▶ [WHAT YOU HAVE TO DO] Only the lines from the top of the listing below to the line that has "corner plinth', 'block')" should be echoed, with both ends kept and pictures left out.

▶ [SOURCE DATA]

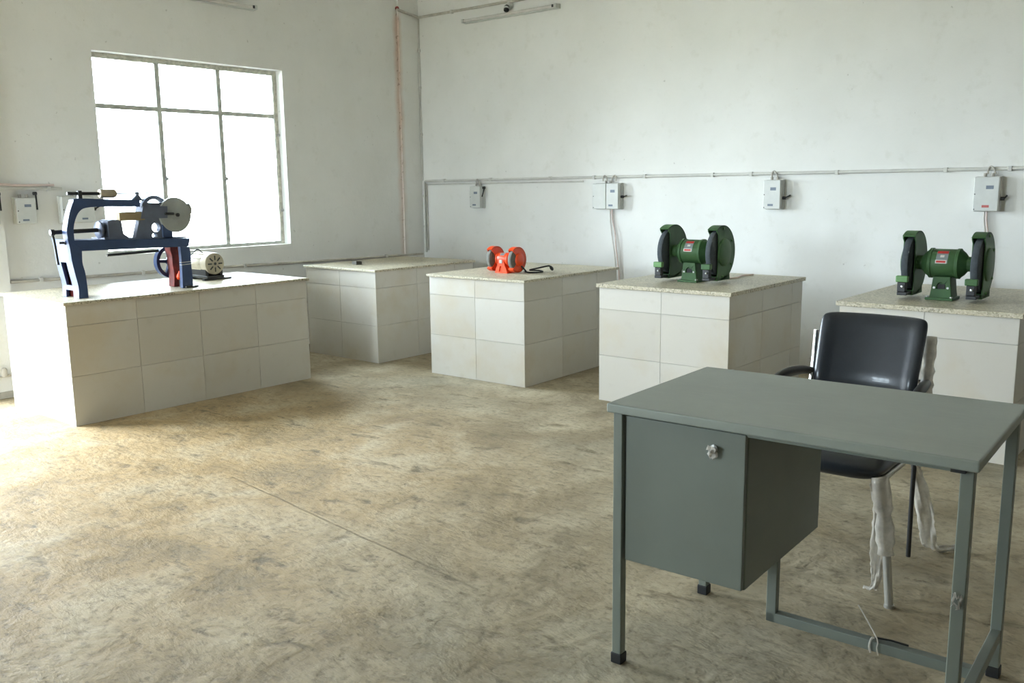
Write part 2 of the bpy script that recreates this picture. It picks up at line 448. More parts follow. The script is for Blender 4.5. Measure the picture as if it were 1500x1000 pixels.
plinth(2.337, -0.923, -0.005, 0.904, 1.068, 0.762, 'white tiled plinth under the green grinder left of the office chair', .025)
plinth(3.8175, -0.893, -0.012, 0.862, 1.07, 0.754, 'white tiled plinth behind the office chair, carrying a green grinder', .026)

tag(MB().box(-.043, .043, -.026, .026, 0, .028).build('steel_block', 'wood_block', loc=(-1.215, -0.64, .747), rotz=-0.25, bevel=.004), 'small dark block lying on the empty corner plinth', 'block')

# ------------------------------------------------------------------ bench grinders
def grinder(loc, label, k=1.0, small=False, rz=0, group='bench grinders on plinths'):
    g = thing('bench_grinder', loc, label, 'grinder', group, rz)
    paint = 'orange_paint' if small else 'green_paint'; wheelm = 'abrasive_grey' if small else 'abrasive_dark'
    if not small:
        zc, R, Rw, gx, gt, wt, rm, mh = .192, .170, .144, .170, .064, .038, .076, .073
    else:
        zc, R, Rw, gx, gt, wt, rm, mh = .100, .094, .080, .103, .046, .032, .048, .052
    X = lambda u, v, w: (w, u, v + zc)
    # motor body with end rings and conical bells
    MB().lathe([(rm * .97, -mh), (rm, -mh + .004), (rm, mh - .004), (rm * .97, mh)], (0, 0, zc), (1, 0, 0), 36).build('motor_body', paint, g, smooth=35)
    for s in (-1, 1):
        MB().lathe([(rm * 1.0, 0), (rm * 1.06, .002), (rm * 1.06, mh * .22), (rm * .98, mh * .26), (rm * .80, mh * .5), (rm * .52, mh * .72), (rm * .5, gx - gt / 2 - mh * .8)], (s * mh * .8, 0, zc), (s, 0, 0), 32).build('end_bell', paint, g, smooth=40)
    # pedestal and foot
    if not small:
        fn = lambda u, v, w: (u, w, v)
        hole = arc(0, .072, .022, 0, 180, 10) + [(-.022, .06), (.022, .06)]
        ped = MB().prism([[(-.056, .012), (.056, .012), (.050, .05), (.042, .125), (-.042, .125), (-.050, .05)], hole], fn, -.062, -.05)
        ped.prism([(-.056, .012), (.056, .012), (.050, .05), (.042, .125), (-.042, .125), (-.050, .05)], fn, -.05, .06)
        ped.build('pedestal', paint, g, bevel=.003)
        MB().box(-.018, .018, -.056, -.0502, .058, .084).build('switch', 'rubber_black', g)
        MB().box(-.074, .064, -.078, .078, 0, .014).build('foot_plate', paint, g, bevel=.003)
        for sx in (-.064, .054):
            MB().lathe([(.009, 0), (.009, .006), (.005, .008)], (sx, -.062, .014), (0, 0, 1), 6).build('bolt', 'bright_steel', g)
        for sx in (-.034, .034):
            MB().lathe([(.006, 0), (.006, .003)], (sx, -.062, .066), (0, -1, 0), 10).build('screw', 'bright_steel', g)
    else:
        fn = lambda u, v, w: (u, w, v)
        ped = MB().prism([[(-.062, 0), (.062, 0), (.034, .062), (.026, .095), (-.026, .095), (-.034, .062)], [(-.02, .012), (.02, .012), (.010, .05), (-.010, .05)]], fn, -.05, -.042)
        ped.prism([(-.062, 0), (.062, 0), (.034, .062), (.026, .095), (-.026, .095), (-.034, .062)], fn, -.042, .045)
        ped.build('pedestal', paint, g, bevel=.002)
        MB().box(-.014, .014, -.054, -.049, .072, .098).build('switch', 'bright_steel', g, bevel=.002)
    # nameplate wrapped on the motor front
    def plate(name, mat, x0, x1, a0, a1, h):
        mb = MB(); n = 6
        vs = []; fs = []
        for i in range(n + 1):
            a = radians(a0 + (a1 - a0) * i / n)
            for r in (rm - .001, rm + h):
                for x in (x0, x1): vs.append((x, -cos(a) * r, zc + sin(a) * r))
        for i in range(n):
            b = i * 4
            fs += [(b, b + 4, b + 5, b + 1), (b + 2, b + 3, b + 7, b + 6), (b, b + 2, b + 6, b + 4), (b + 1, b + 5, b + 7, b + 3)]
        fs += [(0, 1, 3, 2), (n * 4, n * 4 + 2, n * 4 + 3, n * 4 + 1)]
        return mb.add(vs, fs).build(name, mat, g, smooth=40)
    if not small:
        plate('nameplate', 'plate_grey', -.032, .026, 4, 62, .0008)
        plate('red_band', 'plate_red', -.030, .024, 46, 60, .0014)
        plate('label_border', 'plate_white', -.034, .022, 3, 17, .0013)
        plate('red_label', 'plate_red', -.029, .017, 6, 14, .0019)
        plate('emblem', 'plate_white', -.012, .008, 28, 38, .0014)
    else:
        plate('nameplate', 'plate_grey', -.02, .02, 38, 78, .0008)
    # wheels, guards, covers and tool rests
    for s in (-1, 1):
        x0 = s * gx
        ch = -.062 if not small else -.018
        yv = -.088 if not small else -.060          # how far the visor reaches forward
        MB().lathe([(Rw * .18, -wt / 2 - .001), (Rw - .010, -wt / 2), (Rw - .002, -wt * .42), (Rw, -wt * .25), (Rw, wt * .25), (Rw - .002, wt * .42), (Rw - .010, wt / 2), (Rw * .18, wt / 2 + .001)], (x0, 0, zc), (1, 0, 0), 48).build('grinding_wheel', wheelm, g, smooth=40)
        a_top = math.degrees(math.acos(max(-1, yv / R)))          # angle where the visor ends
        lowy = -.075 if not small else -.062
        a_low = -math.degrees(math.acos(lowy / R))
        rim_o = arc(0, 0, R, a_top, a_low, 40); rim_i = arc(0, 0, R - .006, a_low, a_top, 40)
        band = MB().prism(rim_o + rim_i, X, x0 - gt / 2, x0 + gt / 2)
        side = arc(0, 0, R - .001, math.degrees(math.acos(ch / R)) if not small else a_top - 4, a_low, 40)
        if not small:
            side = [(yv * .98, R * .80)] + arc(0, 0, R - .001, 108, -112, 40) + [(ch, -R * .86), (ch, R * .66)]
        else:
            side = arc(0, 0, R - .001, a_top, a_low, 40) + arc(-.075, 0, .062, -68, 68, 12)
        inner = x0 - s * gt / 2
        band.prism(side, X, inner, inner + s * .005)
        if not small:   # flat-bottomed tail of the guard
            band.prism([(-.02, -R + .004), (.10, -R * .80), (.105, -R - .004), (-.07, -R - .004), (-.075, -R * .88)], X, x0 - gt / 2, x0 + gt / 2)
        band.build('wheel_guard', paint, g, smooth=35)
        outer = x0 + s * gt / 2
        cov = MB().prism(side, X, outer - s * .006, outer)
        cov.build('guard_cover', paint, g, bevel=.002)
        boss = MB().lathe([(R * .52, 0), (R * .50, .008), (R * .44, .013), (R * .1, .014)], (outer, .02 if not small else .012, zc), (s, 0, 0), 32)
        boss.build('cover_boss', paint, g, smooth=40)
        if not small:
            for (by, bz) in ((.12, .07), (.12, -.08), (0, .15), (.0, -.15)):
                MB().lathe([(.008, 0), (.008, .005), (.004, .007)], (outer, by, zc + bz), (s, 0, 0), 8).build('bolt', 'pale_green_paint', g)
            tr_ = MB().box(x0 - .036, x0 + .026, -.158, -.127, zc - .098, zc - .064)
            tr_.build('tool_rest', 'pale_green_paint' if s < 0 else paint, g, bevel=.005)
            br = MB().box(x0 - .028, x0 + .014, -.150, -.112, zc - .150, zc - .098)
            br.box(x0 - .026, x0 + .024, -.156, -.06, zc - .168, zc - .150)
            br.build('rest_bracket', 'black_steel', g, bevel=.003)
            MB().lathe([(.007, 0), (.007, .008), (.004, .01)], (x0 + .0, -.150, zc - .120), (0, -1, 0), 8).build('bolt', 'bright_steel', g)
        else:
            lip = MB().prism(arc(0, 0, R, a_low - 2, a_low + 16, 6) + arc(0, 0, R - .016, a_low + 16, a_low - 2, 6), X, x0 - gt * .44, x0 + gt * .44)
            lip.build('spark_lip', paint, g, bevel=.002)
    return g
grinder((1.868, -0.485, 0.762), 'green double-wheel grinder on the plinth left of the office chair', group='green bench grinders')
grinder((3.380, -0.520, 0.754), 'green double-wheel grinder behind the office chair, at the right edge', group='green bench grinders')
og = grinder((0.352, -0.560, 0.749), 'small orange bench grinder with grey wheels and a black cord', small=True, group='small bench grinder')
del og['group']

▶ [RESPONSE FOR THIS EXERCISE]
Write part 2 of the bpy script that recreates this picture. It picks up at line 448. More parts follow. The script is for Blender 4.5. Measure the picture as if it were 1500x1000 pixels.
plinth(2.337, -0.923, -0.005, 0.904, 1.068, 0.762, 'white tiled plinth under the green grinder left of the office chair', .025)
plinth(3.8175, -0.893, -0.012, 0.862, 1.07, 0.754, 'white tiled plinth behind the office chair, carrying a green grinder', .026)

tag(MB().box(-.043, .043, -.026, .026, 0, .028).build('steel_block', 'wood_block', loc=(-1.215, -0.64, .747), rotz=-0.25, bevel=.004), 'small dark block lying on the empty corner plinth', 'block')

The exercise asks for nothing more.